◆ EXERCISE AIM:
Where a line in the listing below contains the word "Take", copy that line.

◆ INFORMATION SHOWN:

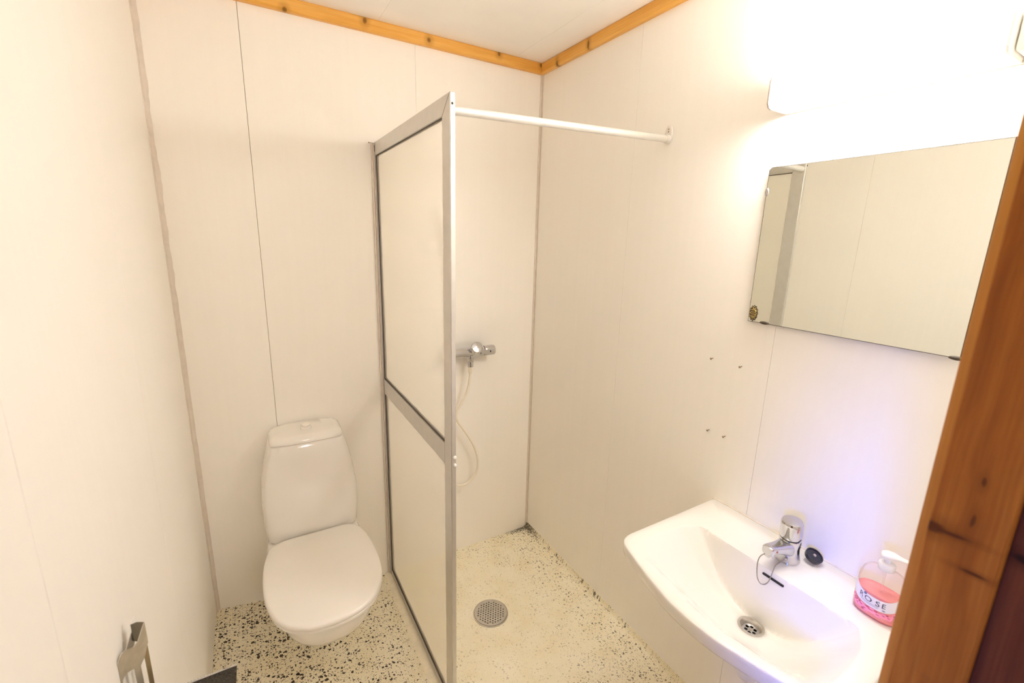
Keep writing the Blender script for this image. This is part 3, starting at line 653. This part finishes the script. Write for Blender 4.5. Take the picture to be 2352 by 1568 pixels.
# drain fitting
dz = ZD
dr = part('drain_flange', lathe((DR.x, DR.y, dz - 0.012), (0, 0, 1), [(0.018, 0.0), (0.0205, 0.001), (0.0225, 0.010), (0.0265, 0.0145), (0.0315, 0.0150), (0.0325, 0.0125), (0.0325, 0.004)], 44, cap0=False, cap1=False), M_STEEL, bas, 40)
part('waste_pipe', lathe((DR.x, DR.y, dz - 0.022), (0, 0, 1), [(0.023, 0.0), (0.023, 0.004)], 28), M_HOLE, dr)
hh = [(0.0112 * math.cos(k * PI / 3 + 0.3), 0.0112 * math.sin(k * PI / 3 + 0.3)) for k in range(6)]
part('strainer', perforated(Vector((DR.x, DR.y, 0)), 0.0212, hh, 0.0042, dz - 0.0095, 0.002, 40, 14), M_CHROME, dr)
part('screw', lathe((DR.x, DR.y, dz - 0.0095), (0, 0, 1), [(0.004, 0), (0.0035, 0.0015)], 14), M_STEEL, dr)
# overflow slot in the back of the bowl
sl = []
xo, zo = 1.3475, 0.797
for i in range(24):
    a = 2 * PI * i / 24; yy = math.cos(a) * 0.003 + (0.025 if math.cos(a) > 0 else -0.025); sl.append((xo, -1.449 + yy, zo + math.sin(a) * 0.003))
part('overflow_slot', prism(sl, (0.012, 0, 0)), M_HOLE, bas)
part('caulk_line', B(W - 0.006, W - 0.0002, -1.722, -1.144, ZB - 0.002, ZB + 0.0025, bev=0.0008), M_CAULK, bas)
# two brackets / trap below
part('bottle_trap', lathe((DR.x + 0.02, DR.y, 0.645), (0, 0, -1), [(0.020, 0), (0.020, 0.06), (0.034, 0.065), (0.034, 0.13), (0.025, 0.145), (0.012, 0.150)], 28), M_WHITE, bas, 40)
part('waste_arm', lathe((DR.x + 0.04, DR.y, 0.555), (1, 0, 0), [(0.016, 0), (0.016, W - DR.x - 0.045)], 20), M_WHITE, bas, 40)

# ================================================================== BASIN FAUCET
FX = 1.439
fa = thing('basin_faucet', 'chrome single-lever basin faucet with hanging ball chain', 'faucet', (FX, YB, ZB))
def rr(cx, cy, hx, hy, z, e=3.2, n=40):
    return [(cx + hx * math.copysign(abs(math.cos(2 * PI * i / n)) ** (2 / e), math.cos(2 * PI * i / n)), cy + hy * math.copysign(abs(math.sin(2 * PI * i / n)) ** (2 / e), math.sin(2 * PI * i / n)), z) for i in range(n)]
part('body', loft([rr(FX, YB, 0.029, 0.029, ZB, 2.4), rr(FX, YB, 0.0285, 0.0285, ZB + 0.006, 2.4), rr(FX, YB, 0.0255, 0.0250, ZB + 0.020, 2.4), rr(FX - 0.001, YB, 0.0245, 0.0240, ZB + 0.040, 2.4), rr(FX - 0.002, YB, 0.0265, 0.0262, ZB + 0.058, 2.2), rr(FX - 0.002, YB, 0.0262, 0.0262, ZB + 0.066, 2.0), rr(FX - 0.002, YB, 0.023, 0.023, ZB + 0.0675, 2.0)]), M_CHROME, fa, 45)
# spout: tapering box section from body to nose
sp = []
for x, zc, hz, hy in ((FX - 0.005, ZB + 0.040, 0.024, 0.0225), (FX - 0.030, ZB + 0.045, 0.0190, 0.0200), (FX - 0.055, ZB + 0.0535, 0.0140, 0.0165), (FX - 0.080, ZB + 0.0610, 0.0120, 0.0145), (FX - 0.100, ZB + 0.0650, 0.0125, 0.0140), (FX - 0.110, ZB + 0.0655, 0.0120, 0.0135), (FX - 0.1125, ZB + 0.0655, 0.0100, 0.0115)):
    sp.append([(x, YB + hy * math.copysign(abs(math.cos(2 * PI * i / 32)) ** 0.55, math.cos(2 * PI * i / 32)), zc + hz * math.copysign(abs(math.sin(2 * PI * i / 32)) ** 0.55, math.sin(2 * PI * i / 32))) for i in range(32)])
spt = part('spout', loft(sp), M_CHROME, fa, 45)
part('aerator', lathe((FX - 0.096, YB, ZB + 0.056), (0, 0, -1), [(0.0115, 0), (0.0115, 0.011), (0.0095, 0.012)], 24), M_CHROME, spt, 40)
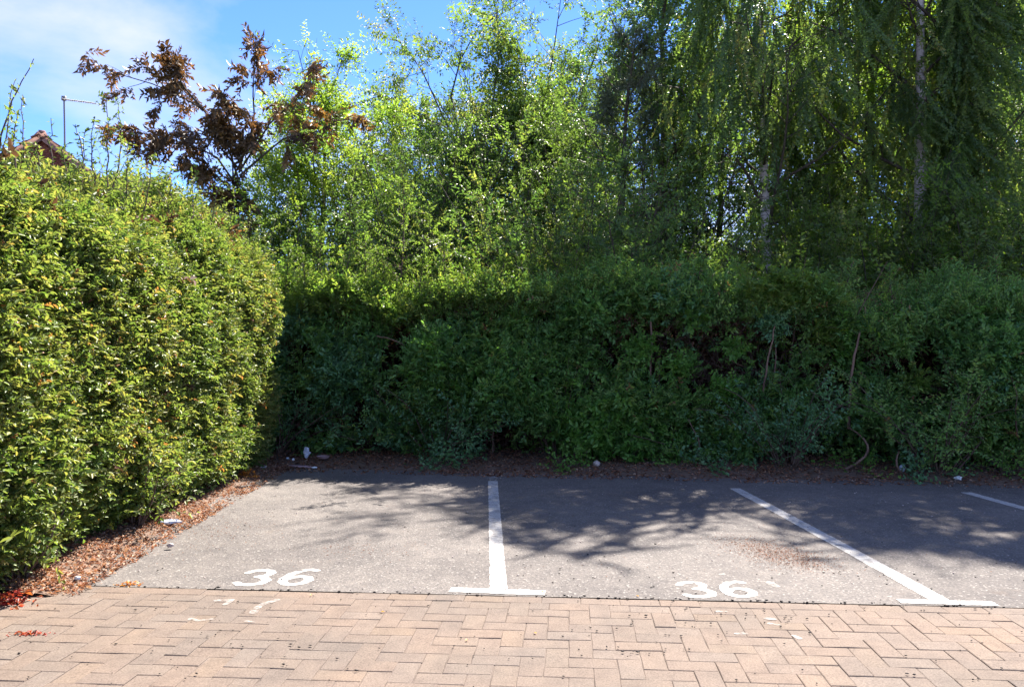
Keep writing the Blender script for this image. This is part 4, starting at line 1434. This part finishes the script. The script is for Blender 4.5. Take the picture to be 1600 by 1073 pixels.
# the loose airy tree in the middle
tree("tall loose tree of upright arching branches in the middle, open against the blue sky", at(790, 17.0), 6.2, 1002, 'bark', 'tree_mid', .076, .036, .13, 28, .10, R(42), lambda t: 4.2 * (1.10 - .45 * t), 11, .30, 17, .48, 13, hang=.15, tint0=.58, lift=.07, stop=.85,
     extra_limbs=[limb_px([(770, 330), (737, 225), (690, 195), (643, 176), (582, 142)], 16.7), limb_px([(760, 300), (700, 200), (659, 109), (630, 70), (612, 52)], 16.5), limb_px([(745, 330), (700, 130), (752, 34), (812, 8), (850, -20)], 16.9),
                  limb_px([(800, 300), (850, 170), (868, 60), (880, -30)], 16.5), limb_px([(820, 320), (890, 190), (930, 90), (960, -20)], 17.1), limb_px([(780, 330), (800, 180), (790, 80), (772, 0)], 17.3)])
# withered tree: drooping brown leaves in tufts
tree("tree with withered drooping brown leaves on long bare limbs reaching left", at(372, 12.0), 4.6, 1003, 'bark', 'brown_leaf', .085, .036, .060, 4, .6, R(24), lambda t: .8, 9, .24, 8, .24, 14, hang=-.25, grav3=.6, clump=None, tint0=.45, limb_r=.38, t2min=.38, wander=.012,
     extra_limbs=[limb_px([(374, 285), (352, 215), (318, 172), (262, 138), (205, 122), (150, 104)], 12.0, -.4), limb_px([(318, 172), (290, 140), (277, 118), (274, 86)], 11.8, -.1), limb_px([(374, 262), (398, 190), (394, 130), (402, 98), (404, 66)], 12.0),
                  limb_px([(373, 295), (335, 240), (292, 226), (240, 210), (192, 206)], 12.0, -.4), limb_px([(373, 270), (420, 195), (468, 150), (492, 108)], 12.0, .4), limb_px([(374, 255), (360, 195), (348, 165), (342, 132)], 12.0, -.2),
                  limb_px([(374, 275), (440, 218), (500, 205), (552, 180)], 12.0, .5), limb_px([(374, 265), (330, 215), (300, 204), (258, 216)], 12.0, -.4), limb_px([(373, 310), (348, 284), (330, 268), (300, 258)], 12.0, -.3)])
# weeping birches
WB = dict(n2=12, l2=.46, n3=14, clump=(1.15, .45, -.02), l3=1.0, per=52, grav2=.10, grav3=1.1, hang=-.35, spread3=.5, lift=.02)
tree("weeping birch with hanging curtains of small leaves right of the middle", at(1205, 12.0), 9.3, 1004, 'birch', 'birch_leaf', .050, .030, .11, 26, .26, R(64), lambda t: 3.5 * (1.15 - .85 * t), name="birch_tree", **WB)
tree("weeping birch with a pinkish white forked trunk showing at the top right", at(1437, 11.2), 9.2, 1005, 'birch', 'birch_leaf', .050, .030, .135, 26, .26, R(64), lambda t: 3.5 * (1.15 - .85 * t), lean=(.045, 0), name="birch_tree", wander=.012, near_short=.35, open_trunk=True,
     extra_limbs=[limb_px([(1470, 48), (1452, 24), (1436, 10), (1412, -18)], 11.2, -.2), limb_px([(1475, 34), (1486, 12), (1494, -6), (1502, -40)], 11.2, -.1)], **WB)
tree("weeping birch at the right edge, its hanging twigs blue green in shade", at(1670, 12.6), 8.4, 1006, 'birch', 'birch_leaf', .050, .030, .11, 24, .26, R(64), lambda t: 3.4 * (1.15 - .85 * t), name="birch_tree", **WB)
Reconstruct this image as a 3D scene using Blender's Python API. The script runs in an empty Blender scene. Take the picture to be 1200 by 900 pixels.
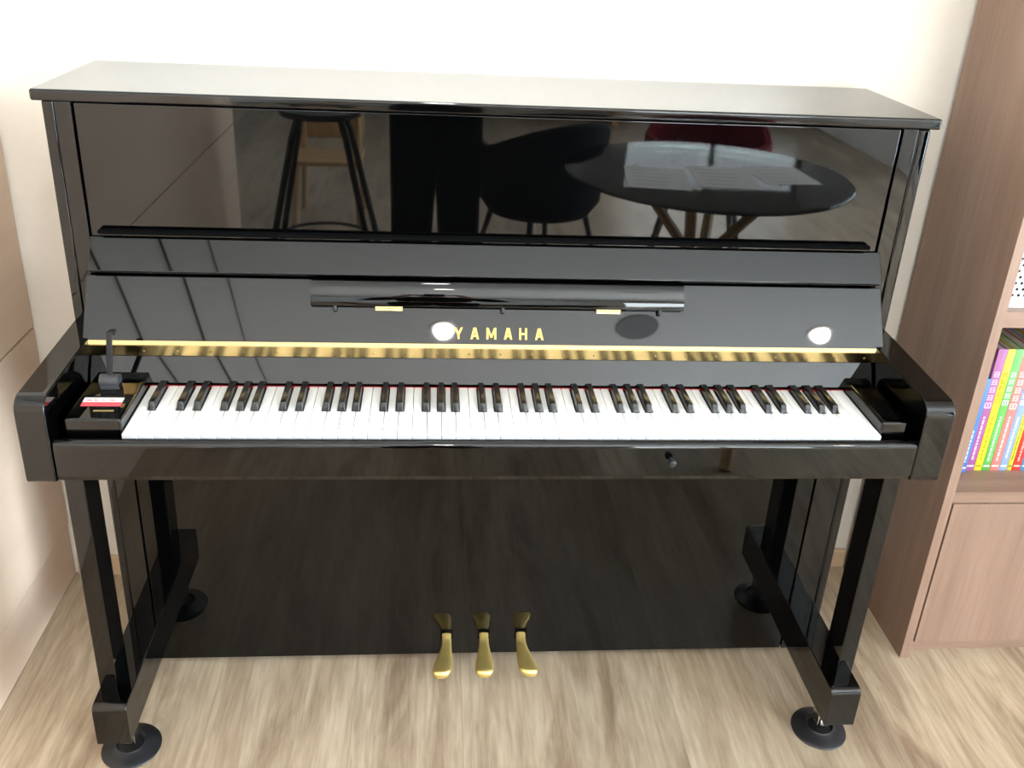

◆ RESULT BELOW:
Keep writing the Blender script for this image. This is part 3, starting at line 653. This part finishes the script. Write for Blender 4.5. Take the picture to be 2352 by 1568 pixels.
Keep writing the Blender script for this image. This is part 4, starting at line 1434. This part finishes the script. The script is for Blender 4.5. Take the picture to be 1600 by 1073 pixels.
Reconstruct this image as a 3D scene using Blender's Python API. The script runs in an empty Blender scene. Take the picture to be 1200 by 900 pixels.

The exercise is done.